Basudeb Ruidas, a small farmer whose daughter Archana and son Sambhu study in Classes IV and III, respectively, said the parents were not initially aware of the discrimination.

“In March, a villager who was passing by the school noticed that the children were sitting in two groups a little distance from each other and having their midday meal. He informed us about it. When we asked our children, they told us that the upper-caste children did not want to have food with them and the school authorities had done nothing to convince them to have meals together. Our wards told us that they were not even allowed to use the toilet and had to go to nearby fields,” Basudeb said. He said the guardians of the 29 students had spoken to the headmistress.

“But she denied that there was any discrimination. We had hoped the school would take steps. But a few days later when we paid a surprise visit to the school, we found our children were still being made to sit separately during the meal. The headmistress claimed that the students from Harijanpara liked to have meals together as they were neighbours. We knew this was not true. So we decided to stop sending our children to school,” Basudeb said.

Headmistress Nayek denied the allegations. “We don’t discriminate against students as we don’t believe in the caste system. However, I don’t know if some students behaved badly with the others. The guardians of the 29 students did not listen to me and stopped sending their children here,” she said.

Since April, the 29 children are being taught by a local tutor under a shade in Lakshmipur village.

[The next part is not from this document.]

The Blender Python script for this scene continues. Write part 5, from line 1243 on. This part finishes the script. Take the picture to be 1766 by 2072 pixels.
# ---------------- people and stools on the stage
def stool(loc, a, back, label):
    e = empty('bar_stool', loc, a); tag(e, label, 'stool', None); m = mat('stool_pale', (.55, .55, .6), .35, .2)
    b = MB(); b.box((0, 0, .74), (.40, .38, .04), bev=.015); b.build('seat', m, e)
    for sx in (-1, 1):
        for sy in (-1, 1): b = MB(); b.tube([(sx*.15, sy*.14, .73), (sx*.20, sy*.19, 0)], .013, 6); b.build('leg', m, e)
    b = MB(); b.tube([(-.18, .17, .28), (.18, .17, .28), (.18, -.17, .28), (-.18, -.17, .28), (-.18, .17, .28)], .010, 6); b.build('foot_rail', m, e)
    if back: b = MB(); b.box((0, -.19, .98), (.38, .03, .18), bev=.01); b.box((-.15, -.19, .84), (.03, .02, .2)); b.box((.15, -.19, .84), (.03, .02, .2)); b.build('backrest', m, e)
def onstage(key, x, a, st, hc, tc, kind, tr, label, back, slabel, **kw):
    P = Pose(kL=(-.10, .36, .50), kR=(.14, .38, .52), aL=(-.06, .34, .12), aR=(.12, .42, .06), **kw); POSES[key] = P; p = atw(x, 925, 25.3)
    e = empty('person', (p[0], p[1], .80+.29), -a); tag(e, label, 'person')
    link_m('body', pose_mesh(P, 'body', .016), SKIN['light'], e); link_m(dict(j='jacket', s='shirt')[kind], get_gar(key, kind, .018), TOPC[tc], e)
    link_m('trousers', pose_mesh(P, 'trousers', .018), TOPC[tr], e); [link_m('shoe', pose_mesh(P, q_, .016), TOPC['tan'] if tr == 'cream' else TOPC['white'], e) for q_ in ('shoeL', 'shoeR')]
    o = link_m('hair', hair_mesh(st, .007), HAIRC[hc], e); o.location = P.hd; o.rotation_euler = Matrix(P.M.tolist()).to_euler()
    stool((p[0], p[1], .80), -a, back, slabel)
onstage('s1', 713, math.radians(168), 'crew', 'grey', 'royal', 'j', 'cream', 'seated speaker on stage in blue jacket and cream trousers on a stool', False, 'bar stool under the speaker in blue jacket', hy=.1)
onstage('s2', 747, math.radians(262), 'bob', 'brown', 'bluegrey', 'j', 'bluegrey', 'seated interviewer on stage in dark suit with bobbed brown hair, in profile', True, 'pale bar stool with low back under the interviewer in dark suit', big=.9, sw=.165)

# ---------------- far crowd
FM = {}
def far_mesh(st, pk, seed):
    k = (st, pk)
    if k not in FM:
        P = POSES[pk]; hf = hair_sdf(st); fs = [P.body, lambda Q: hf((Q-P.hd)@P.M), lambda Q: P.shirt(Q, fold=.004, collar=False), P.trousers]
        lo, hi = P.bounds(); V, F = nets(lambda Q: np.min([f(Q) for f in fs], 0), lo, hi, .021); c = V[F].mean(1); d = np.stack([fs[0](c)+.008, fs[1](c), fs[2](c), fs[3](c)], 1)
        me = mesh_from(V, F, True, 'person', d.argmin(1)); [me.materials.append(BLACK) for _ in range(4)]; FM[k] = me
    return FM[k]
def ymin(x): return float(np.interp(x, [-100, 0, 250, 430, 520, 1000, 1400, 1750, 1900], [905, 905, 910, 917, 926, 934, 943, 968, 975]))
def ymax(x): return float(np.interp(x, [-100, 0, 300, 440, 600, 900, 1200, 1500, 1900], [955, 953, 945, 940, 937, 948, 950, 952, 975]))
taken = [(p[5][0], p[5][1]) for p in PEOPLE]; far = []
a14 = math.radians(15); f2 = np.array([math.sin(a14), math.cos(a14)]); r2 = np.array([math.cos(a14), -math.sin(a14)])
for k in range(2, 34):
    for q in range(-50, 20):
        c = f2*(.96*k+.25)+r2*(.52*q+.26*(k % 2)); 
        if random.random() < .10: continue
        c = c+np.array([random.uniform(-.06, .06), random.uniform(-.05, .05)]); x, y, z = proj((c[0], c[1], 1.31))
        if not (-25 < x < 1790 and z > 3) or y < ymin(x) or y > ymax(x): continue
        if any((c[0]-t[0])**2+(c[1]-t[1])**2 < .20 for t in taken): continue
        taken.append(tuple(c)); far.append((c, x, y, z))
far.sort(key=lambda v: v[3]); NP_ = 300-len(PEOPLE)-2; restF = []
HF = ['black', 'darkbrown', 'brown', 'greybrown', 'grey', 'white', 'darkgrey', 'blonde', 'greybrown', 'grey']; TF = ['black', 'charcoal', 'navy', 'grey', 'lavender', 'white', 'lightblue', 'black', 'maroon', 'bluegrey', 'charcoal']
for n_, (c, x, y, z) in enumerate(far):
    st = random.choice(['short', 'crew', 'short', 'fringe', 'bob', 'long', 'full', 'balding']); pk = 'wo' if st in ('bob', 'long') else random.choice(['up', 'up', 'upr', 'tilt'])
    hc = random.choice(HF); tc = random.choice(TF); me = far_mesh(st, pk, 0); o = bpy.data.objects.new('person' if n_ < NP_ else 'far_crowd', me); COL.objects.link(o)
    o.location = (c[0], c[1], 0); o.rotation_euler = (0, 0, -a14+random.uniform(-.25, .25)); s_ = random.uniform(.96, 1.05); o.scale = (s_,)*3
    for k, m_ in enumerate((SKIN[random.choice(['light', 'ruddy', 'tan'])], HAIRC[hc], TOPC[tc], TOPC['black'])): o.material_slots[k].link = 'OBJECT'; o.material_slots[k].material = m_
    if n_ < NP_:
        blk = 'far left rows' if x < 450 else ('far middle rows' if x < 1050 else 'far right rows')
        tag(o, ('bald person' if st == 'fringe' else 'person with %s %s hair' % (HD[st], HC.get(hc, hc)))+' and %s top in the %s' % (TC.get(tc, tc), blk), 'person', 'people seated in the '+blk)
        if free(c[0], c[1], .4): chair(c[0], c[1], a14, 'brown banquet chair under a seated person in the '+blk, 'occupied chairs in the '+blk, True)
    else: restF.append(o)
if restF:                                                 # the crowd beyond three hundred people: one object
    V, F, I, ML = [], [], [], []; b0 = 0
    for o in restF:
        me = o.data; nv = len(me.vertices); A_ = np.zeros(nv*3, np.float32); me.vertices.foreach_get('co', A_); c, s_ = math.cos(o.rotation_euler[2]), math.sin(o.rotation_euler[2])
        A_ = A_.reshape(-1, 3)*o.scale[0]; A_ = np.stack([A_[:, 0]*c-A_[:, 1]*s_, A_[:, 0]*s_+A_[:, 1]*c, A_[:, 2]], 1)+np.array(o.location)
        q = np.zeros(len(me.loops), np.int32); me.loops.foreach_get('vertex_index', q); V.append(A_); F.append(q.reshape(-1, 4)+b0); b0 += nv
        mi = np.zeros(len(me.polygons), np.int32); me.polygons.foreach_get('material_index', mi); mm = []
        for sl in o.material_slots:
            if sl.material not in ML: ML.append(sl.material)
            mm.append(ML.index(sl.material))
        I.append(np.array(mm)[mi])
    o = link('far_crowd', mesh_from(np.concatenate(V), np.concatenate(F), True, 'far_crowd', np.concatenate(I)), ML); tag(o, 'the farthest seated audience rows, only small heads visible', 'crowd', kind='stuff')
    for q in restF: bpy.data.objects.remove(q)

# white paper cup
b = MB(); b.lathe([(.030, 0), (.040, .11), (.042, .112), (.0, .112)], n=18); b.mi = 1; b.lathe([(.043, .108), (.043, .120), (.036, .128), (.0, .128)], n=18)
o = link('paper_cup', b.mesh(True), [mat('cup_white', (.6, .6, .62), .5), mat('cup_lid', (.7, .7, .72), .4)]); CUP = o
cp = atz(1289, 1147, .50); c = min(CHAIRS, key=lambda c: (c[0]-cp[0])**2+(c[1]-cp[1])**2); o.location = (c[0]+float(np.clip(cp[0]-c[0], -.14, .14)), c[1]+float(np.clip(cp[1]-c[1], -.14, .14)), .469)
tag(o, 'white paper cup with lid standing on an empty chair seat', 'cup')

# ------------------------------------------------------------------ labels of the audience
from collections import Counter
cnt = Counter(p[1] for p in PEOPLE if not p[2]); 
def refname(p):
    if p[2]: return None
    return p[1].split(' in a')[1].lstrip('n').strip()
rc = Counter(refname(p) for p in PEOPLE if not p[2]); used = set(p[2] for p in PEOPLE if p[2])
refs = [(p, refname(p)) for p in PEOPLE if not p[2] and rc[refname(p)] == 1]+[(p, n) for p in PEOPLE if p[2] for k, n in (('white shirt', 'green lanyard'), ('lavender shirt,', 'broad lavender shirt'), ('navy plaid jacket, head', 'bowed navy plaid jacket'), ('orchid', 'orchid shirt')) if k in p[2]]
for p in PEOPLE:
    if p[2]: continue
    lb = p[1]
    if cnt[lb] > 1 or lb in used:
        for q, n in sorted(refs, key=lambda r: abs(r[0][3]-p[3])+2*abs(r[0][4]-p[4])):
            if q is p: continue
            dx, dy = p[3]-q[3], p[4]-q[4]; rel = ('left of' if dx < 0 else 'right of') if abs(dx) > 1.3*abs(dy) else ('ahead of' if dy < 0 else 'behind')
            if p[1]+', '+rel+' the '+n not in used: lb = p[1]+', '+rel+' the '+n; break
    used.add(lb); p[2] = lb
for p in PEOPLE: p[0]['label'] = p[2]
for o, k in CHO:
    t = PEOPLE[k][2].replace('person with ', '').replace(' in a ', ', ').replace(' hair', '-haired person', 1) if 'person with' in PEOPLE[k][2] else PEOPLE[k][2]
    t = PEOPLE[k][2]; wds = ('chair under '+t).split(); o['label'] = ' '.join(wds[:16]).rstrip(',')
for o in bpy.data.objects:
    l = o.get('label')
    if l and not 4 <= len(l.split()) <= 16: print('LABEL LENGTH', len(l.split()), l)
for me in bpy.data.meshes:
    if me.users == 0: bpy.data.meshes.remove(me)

The tutor does not take any money.

Some of the general-caste parents this correspondent spoke to also denied the allegation of discrimination.

Barada Prasad Dey, a farmer whose daughter is a Class II student, said: “We never instructed our children not to have food with kids from Harijanpara. I think the children from Harijanpara like to sit together as they come from the same area,” Dey said.

District inspector of schools (primary) Sisir Misra said: “We have received a complaint from the guardians (of the 29 students). We had discussed the issue with them. We ware trying to bring back the children for the final exams or else they will lose a year.”

Subdivisional officer Anshuman Adhikari said he would hold another round of discussions with the guardians of all the students in the next few days. “We are taking necessary steps,” Adhikari said.